Burası kanun gereği Karşıyaka Belediyesi’ne ücretsiz olarak tahsis edilmiş bir yer.

Belediye pazarcıya diyor ki ‘Ücretsiz kullanabilirsin ama gelir elde edeceksen bana ecrimisil ödemen gerekiyor.’ Burası Milli Emlak’a ait bir yer.

Esnaf da ‘Devlete ecrimisil ödemeyelim.

Biz devletimizin malını korumuş olduk.’ dedi. “Karşıyaka Belediyesi de kendi şirketi olan Kent AŞ’ye verdi.

Kent AŞ orayı işletmedi.

Pazarcılara da vermedi.

O da başka bir şirkete devretti.

Oradan 516 milyon + KDV almayı planladı.

Peki bitti mi?

Bitmiyor.

O şirket de başka bir şirkete devrediyor.

O da 1 milyar + KDV elde ediyor. “Vatan Partisi İzmir İl Başkanı Emekli Hava Kurmay Albay İhsan Sefa Başkanımız ve İzmir’deki ekibimizle olayın takipçisi olduk ve kamu yararına uyardık.

Düşünün ki bir çark kuruluyor, Komisyoncu gibi yüzde 18’i belediyeye veriliyor.

Normalde bir insan iş getirdiğinde, ticarette de böyledir, o komisyonu alır.

Maalesef öyle bir anlayışla karşı karşıyayız ki devleti komisyoncu çıkarıyor.

Bakın devletin pazar yerini kullanıyorlar ve diyorlar ki bir de yüzde 18. “Olay şöyle sonuçlandı: 25 gün boyunca bine yakın pazarcı esnafı sahadaydı.

İzmir Pazarcılar Derneği Başkanı Sayın Faysal Acar bu işe öncülük etti. 500-600 pazarcı nöbet yerinden hiç ayrılmadı.
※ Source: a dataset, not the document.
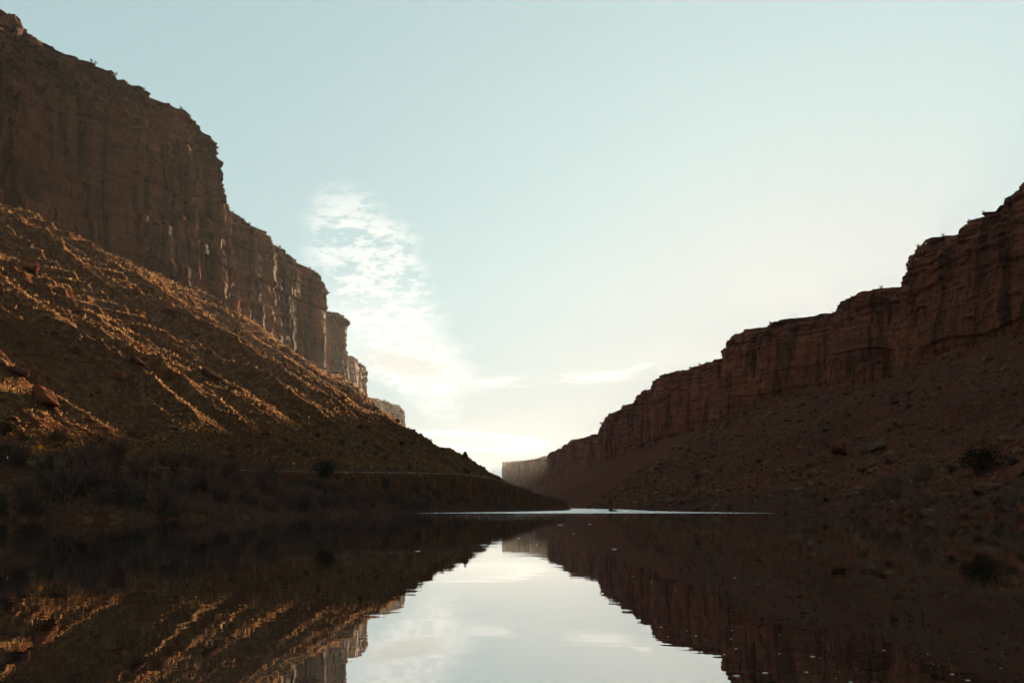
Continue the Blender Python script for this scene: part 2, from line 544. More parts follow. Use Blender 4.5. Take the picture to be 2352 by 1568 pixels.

Kaçak Pazar kurulmaması için günlerce nöbet tuttular.

Sonuçta kaçak pazarın hukuksuz olduğu ortaya çıktı.

Devletimiz kazandı, bölgenin esnafı kazandı.

Buradan kendilerine teşekkür ediyoruz.

Ben İzmir’deki pazarcıların hepsinin selamını getirdim sizlere.”